As an example, the idea of open planning radically exposed kitchens to living spaces. The then social etiquette (which we have long since forgotten), was – for modernists – quite literally a waste of space. Here too is the ancestory of our much loved indoor-outdoor flow. Modernists strongly believed that informal living should drive domestic life. In Bill Wilson‘s words: “If you will to live in a house the house must be there, and it must make your living real. The house is a means, a thing, a machine for living in (poetically speaking of course).”
The idea of “form follows function” also dictated a specific aesthetic appreciation underpinned by these social ambitions. The expression of this new look of construction and the new ideas of planning were understood as beautiful. As Bill Toomath wrote in 1955:
“architects will be able to create a bold and significant language shared among the everyday buildings of the community.
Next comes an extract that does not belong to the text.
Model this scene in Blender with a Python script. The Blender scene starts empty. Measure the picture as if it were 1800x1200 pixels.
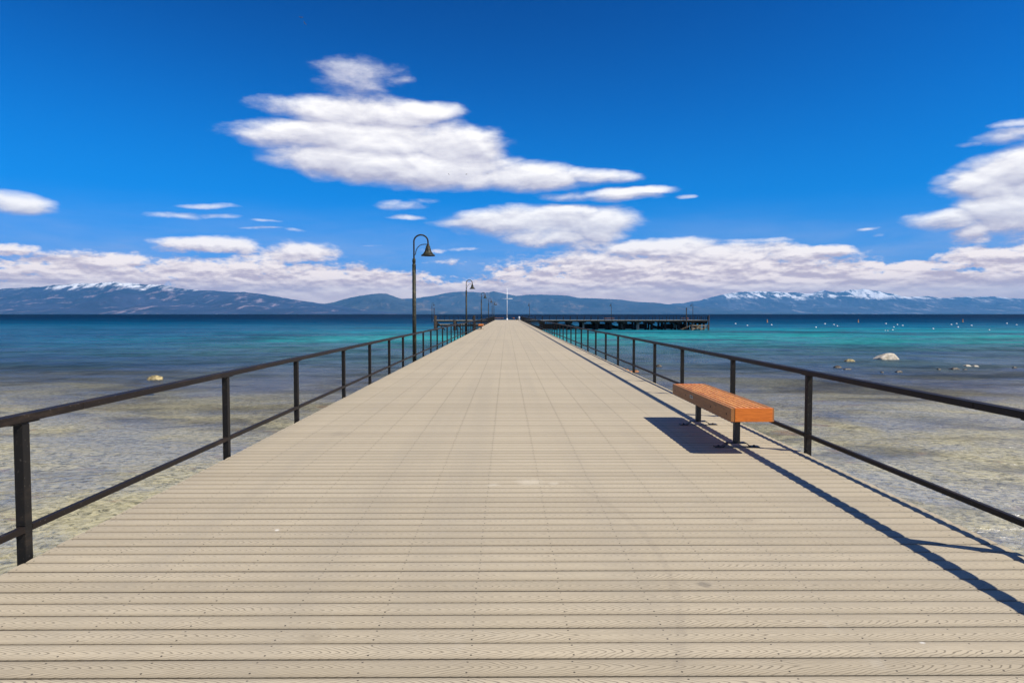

With building blocks of clear geometric form, and the repeating rhythms of panel and line on their surfaces, a harmony will be brought to our towns, a more simple order to counteract the chaos of man’s inventiveness.”
With this thinking, designing a building which looked gothic, or classical, or had applied decoration, was silly. Adolf Loos famously wrote in “Ornament and Crime”: “Ornament does not heighten my joy in life or the joy in life of any cultivated person.” Ornament was at odds with the technology of building and the truth of design. Why would you apply a decorative layer and obscure the progressive, innovative nature of a building? Likewise the Group Manifesto asserted that:
“Standardisation or repetition was, in fact, the earliest principle of design on which all the great master-pieces of Classical and Renaissance times were based. Choice, then, is necessary, not only for full utilisation of our new powers, but to produce that sense of order and unity which is the basis of beauty.”
This is some of the architectural thinking that contextualises the building of Gordon Wilson Flats. It is a heritage that could be gravely misunderstood by anyone looking for a decorated Victorian or Edwardian building. It is also a heritage building which, like most architecture, cannot be fully understood in a quick drive by along The Terrace. Architecture, like all other aspect of human life and culture, is a tad more nuanced.